Four-and-a-half years between Mars and Venus ensured we’d never be extremely close, but our parents’ sacrificial and unconditional love ensured that we grew into a tolerant and eventually a genuine affection, because we always knew that we belonged to a family, a bond that could be distressed and cracked, but never really broken.

Family put us together for camping trips, Christmas Eve candlelight services, regular visits to and from grandparents, birthdays, and Sunday night popcorn during Walt Disney.  We decorated cookies together for Santa’s Cookie Tree, an evergreen beside our driveway which we made into a community tradition.  We went to musicals every summer at the Swope Park outdoor live theatre; we learned to ice skate together on the flooded garden in the back yard and to shoot with bows behind the old barn that served as our garage.  We chased fireflies on summer evenings to put in jars for nightlights and kept a pet turtle in the front yard under the sassafras tree.  I loved curling up on his bedroom carpet to read the stories in his Boys’ Life magazines while he read or studied.
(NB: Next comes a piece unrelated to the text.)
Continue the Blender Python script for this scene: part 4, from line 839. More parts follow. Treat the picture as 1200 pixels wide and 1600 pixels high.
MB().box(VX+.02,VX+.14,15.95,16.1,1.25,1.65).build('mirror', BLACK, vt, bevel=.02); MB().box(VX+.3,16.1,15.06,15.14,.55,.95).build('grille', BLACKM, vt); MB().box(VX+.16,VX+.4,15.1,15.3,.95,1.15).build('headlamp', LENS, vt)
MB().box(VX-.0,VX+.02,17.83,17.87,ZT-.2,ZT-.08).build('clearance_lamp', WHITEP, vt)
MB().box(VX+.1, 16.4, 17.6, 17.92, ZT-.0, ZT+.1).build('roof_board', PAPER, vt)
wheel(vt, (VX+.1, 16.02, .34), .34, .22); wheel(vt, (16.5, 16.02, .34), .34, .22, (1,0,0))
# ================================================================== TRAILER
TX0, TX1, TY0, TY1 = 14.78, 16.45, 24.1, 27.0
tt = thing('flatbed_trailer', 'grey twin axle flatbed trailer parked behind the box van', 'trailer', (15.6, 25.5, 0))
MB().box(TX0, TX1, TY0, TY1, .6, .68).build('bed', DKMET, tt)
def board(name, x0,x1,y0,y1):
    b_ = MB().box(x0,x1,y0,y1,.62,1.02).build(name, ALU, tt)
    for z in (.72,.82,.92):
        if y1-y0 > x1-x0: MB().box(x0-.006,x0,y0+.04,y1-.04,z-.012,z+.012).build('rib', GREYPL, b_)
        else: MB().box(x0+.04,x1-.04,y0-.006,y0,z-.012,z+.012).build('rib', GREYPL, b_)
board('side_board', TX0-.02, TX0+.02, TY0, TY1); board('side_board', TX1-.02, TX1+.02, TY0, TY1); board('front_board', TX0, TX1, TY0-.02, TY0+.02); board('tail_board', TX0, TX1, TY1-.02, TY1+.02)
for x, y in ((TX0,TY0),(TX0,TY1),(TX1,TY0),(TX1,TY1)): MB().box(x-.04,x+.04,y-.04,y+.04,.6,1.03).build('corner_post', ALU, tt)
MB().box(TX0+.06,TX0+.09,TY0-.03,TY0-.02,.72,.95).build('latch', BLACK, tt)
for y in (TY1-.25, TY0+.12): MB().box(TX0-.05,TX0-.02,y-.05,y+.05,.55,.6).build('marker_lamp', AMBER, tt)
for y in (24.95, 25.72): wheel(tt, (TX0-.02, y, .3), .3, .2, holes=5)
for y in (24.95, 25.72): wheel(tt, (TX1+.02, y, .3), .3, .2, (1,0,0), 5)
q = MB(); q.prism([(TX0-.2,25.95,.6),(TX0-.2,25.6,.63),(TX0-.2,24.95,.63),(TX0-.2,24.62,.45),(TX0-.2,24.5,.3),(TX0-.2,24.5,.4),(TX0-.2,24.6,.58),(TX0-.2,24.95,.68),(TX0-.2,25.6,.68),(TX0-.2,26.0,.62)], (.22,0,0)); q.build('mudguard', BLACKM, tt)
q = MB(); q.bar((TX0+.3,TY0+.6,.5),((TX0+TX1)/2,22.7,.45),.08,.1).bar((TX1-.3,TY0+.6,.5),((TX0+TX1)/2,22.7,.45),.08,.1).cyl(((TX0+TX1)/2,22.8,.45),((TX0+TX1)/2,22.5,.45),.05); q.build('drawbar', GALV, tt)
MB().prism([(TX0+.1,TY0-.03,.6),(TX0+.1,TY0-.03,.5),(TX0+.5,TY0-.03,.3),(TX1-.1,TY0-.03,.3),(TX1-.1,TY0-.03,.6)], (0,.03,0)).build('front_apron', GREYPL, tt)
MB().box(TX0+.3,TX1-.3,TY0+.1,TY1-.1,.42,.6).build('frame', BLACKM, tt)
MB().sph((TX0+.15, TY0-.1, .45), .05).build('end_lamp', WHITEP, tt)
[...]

The 60s took their toll, and, perhaps inevitably, came the years of distress when the family structure seemed broken beyond repair.  But the foundation laid in those childhood years held, and, a welder by trade, Mike chose to begin repairing the cracks, restoring love and laughter.  How grateful I was to know that he was there to help – gladly and not from mere duty – when our daddy’s health began to decline and I was half the country away.  How glad to know of Daddy’s delight when his son entered the room, to know that Mother had only to call and he was on his way.  How refreshing to see his smile again when I was able to visit, to put up again with “baby sister” and “kiddo.”  How lovely to have his children and their families in our lives now.

And how good to know that, in the end, love is indeed stronger than death.  Missing him now, we are grateful to have had the years of his life framed in the unity of family.